* WHAT YOU WILL DO:
Using the data below, repeat all of it precisely.

---------- TASK DATA

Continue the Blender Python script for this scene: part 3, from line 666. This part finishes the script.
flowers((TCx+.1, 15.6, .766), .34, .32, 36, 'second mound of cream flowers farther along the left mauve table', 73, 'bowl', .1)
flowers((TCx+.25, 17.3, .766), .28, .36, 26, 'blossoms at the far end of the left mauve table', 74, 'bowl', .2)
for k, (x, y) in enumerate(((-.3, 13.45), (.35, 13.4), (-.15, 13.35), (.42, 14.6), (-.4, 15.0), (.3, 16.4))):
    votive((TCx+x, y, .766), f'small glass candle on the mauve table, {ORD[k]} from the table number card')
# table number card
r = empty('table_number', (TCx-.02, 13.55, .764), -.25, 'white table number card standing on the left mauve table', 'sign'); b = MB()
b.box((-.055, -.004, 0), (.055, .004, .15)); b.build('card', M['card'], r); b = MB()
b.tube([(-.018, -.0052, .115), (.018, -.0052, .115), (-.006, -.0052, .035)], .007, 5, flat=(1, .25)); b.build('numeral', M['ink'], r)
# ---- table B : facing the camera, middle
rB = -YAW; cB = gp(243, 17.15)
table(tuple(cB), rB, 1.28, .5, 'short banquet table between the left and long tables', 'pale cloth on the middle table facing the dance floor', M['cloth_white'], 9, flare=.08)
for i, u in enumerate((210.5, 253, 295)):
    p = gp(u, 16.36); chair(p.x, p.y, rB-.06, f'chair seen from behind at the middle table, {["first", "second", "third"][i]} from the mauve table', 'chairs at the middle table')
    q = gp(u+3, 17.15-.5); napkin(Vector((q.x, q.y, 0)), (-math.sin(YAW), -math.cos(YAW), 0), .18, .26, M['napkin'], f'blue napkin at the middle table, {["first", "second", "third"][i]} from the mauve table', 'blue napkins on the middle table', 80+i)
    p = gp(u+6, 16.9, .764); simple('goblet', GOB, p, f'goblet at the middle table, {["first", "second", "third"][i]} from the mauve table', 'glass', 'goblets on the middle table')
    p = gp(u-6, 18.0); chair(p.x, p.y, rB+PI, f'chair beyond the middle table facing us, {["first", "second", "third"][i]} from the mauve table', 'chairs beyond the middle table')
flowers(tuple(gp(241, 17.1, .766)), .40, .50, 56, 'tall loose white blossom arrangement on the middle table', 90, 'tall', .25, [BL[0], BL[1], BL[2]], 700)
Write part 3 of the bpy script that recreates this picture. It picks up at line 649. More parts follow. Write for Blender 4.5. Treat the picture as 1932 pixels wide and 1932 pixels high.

--------------------

* FINAL RESULT:
Continue the Blender Python script for this scene: part 3, from line 666. This part finishes the script.
flowers((TCx+.1, 15.6, .766), .34, .32, 36, 'second mound of cream flowers farther along the left mauve table', 73, 'bowl', .1)
flowers((TCx+.25, 17.3, .766), .28, .36, 26, 'blossoms at the far end of the left mauve table', 74, 'bowl', .2)
for k, (x, y) in enumerate(((-.3, 13.45), (.35, 13.4), (-.15, 13.35), (.42, 14.6), (-.4, 15.0), (.3, 16.4))):
    votive((TCx+x, y, .766), f'small glass candle on the mauve table, {ORD[k]} from the table number card')
# table number card
r = empty('table_number', (TCx-.02, 13.55, .764), -.25, 'white table number card standing on the left mauve table', 'sign'); b = MB()
b.box((-.055, -.004, 0), (.055, .004, .15)); b.build('card', M['card'], r); b = MB()
b.tube([(-.018, -.0052, .115), (.018, -.0052, .115), (-.006, -.0052, .035)], .007, 5, flat=(1, .25)); b.build('numeral', M['ink'], r)
# ---- table B : facing the camera, middle
rB = -YAW; cB = gp(243, 17.15)
table(tuple(cB), rB, 1.28, .5, 'short banquet table between the left and long tables', 'pale cloth on the middle table facing the dance floor', M['cloth_white'], 9, flare=.08)
for i, u in enumerate((210.5, 253, 295)):
    p = gp(u, 16.36); chair(p.x, p.y, rB-.06, f'chair seen from behind at the middle table, {["first", "second", "third"][i]} from the mauve table', 'chairs at the middle table')
    q = gp(u+3, 17.15-.5); napkin(Vector((q.x, q.y, 0)), (-math.sin(YAW), -math.cos(YAW), 0), .18, .26, M['napkin'], f'blue napkin at the middle table, {["first", "second", "third"][i]} from the mauve table', 'blue napkins on the middle table', 80+i)
    p = gp(u+6, 16.9, .764); simple('goblet', GOB, p, f'goblet at the middle table, {["first", "second", "third"][i]} from the mauve table', 'glass', 'goblets on the middle table')
    p = gp(u-6, 18.0); chair(p.x, p.y, rB+PI, f'chair beyond the middle table facing us, {["first", "second", "third"][i]} from the mauve table', 'chairs beyond the middle table')
flowers(tuple(gp(241, 17.1, .766)), .40, .50, 56, 'tall loose white blossom arrangement on the middle table', 90, 'tall', .25, [BL[0], BL[1], BL[2]], 700)
Write part 3 of the bpy script that recreates this picture. It picks up at line 649. More parts follow. Write for Blender 4.5. Treat the picture as 1932 pixels wide and 1932 pixels high.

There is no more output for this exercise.